Amazon Basin: Vanishing Cultures

This photo-essay by Jan Reynolds offers a rare glimpse into the life of the Yanomama of the Amazon Basin.The award-winning Vanishing Cultures seven-book series, now available again in beautiful, updated editions. Features photographic accounts of children from indigenous cultures around the world to explore their daily lives, relationships with their environments, and challenges in a changing world.

Abuela’s Weave

A Guatemalan story about intergenerational trust, love, and independence, this book introduces children to the culture of Guatemala through the story of a little girl selling her grandmother’s beautiful weaving at the public market. Illustrated throughout with paintings of authentic Guatemalan scenery, giving life to the country’s radiant landscape and bustling city streets.

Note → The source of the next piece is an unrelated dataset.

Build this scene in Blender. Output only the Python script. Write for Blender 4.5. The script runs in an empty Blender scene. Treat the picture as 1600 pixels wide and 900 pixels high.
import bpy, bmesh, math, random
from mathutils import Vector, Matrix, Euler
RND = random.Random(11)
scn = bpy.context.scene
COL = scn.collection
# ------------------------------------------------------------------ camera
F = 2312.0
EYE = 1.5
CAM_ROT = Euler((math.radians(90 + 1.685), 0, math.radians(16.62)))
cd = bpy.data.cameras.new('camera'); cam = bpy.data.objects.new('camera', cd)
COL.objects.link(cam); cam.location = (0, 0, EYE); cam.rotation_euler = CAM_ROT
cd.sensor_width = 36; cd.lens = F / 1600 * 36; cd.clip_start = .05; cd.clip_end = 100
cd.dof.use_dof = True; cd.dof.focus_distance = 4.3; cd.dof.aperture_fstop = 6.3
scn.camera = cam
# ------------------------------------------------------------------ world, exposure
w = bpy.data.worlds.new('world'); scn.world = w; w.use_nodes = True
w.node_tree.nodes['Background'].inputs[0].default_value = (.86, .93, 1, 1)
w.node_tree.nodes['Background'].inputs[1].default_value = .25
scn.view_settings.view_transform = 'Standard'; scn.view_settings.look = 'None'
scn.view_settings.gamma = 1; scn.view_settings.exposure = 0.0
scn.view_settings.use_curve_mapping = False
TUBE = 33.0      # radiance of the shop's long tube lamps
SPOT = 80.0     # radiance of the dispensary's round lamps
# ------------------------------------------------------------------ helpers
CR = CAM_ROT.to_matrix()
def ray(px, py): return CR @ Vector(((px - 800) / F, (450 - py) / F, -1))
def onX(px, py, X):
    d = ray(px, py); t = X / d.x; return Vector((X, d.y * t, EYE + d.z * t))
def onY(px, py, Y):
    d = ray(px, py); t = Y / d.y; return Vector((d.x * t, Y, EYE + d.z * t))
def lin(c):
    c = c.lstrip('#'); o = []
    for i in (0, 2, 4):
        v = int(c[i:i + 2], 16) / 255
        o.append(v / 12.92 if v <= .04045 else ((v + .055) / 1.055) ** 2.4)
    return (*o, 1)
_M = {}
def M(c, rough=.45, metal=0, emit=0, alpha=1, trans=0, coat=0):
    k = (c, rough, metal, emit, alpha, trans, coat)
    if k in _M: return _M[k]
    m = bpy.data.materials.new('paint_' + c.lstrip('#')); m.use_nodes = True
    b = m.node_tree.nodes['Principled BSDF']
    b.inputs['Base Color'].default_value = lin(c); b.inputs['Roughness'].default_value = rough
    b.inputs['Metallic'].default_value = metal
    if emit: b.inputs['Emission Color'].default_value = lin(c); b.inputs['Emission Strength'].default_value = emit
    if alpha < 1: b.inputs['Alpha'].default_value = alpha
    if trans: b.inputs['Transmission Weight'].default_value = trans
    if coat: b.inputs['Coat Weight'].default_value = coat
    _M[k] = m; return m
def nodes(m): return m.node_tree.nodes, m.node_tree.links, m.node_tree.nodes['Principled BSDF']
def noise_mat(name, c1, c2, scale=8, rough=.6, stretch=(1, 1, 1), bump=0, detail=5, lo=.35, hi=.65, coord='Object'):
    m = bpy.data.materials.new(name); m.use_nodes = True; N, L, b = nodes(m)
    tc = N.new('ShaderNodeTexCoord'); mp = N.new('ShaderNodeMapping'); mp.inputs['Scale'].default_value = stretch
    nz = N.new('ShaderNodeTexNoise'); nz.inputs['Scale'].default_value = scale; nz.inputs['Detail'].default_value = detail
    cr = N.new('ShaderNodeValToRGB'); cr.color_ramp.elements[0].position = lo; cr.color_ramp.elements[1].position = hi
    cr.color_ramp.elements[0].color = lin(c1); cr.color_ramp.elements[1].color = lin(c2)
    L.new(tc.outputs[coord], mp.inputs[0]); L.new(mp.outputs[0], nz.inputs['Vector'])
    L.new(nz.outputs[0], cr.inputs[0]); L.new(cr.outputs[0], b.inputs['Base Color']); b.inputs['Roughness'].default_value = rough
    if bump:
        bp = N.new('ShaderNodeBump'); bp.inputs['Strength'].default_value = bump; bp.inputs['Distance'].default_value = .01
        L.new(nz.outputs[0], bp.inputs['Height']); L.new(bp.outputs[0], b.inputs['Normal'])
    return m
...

Chaska and the Golden Doll

Chaska wishes that she could learn to read and write, but the schoolhouse in her little village in the Andes Mountains is too small, and only the boys and older girls can attend. So she spends her days with Grandfather, who tells her stories about the proud Incas and their gold. Many years ago, the Incas lived in the same valley as Chaska’s village and made golden objects in honor of the Sun God, Papa Inti. A few still lie buried among the rocks and stones. One day, as Chaska is thinking about these stories, she finds a golden doll–real Inca idol.

Sawdust Carpets

The Lau family travels to Antigua, Guatemala to visit their cousins. Although the Laus are Chinese and Buddhist, they adore the pageantry of Easter, and Easter in Antigua is exciting, with long, elaborate processions of penitents wreathed in incense and carrying colonial Spanish statues down the cobblestone streets of the city. The best part is seeing the elaborate carpets made of colored sawdust, which the processions walk over and destroy. On the morning of the most important procession, the heroine is invited to make her very own sawdust carpet. But why, she wonders, make something so beautiful, only to have it be ruined? Guatemalan and Chinese religious observances, dragon boat races and Easter processions, piñatas, baptisms, and Chinese tamales all weave in and out of this story, which celebrates beauty, religious celebration, and tolerance.

The Remembering Stone

A surprising journey of self-discover. In early fall, the blackbirds creak like rusty wheels behind our apartment. “One day I will return like you,” my mother tells the birds. “But for now, you go. Que les vaya bien. Safe journey.” Ana doesn’t understand the pull of this faraway place until one night she puts her favorite thing, a stone spit from the volcanoes of Costa Rica, underneath her pillow. She imagines herself a blackbird flying to this country her mother longs to see again. This evocative picture book with its striking, bold art celebrates the importance of hope, dreams, and cultural roots, and will have special resonance for all thos who find themselves at the crossroads of two cultures.

My Mama’s Little Ranch on the Pampas

This story about ranch life on the Argentinean pampas is told in the voice of young Maria Cristina, who describes the activities as the seasons change. Mama buys the ranch during a hot and steamy January. The children go back to school in March, and during the cold and rainy July winter vacations, most of the calves are born. Finally, on a very hot Christmas Eve, a special gift arrives. The story, based on the author’s childhood, challenges stereotypes of this culture by depicting a woman as the buyer and owner of the ranch.

Mamá Goose: A Latino Nursery Treasury

This lovely compendium includes lullabies, finger games, lap games, sayings, nursery rhymes, jump-rope songs, proverbs, riddles, tall tales, a ballad, birthday songs, and Christmas carols. The format is spacious, with lots of room for both the Spanish and English text and clear, charming watercolor cartoon illustrations that vary from spreads to small insets.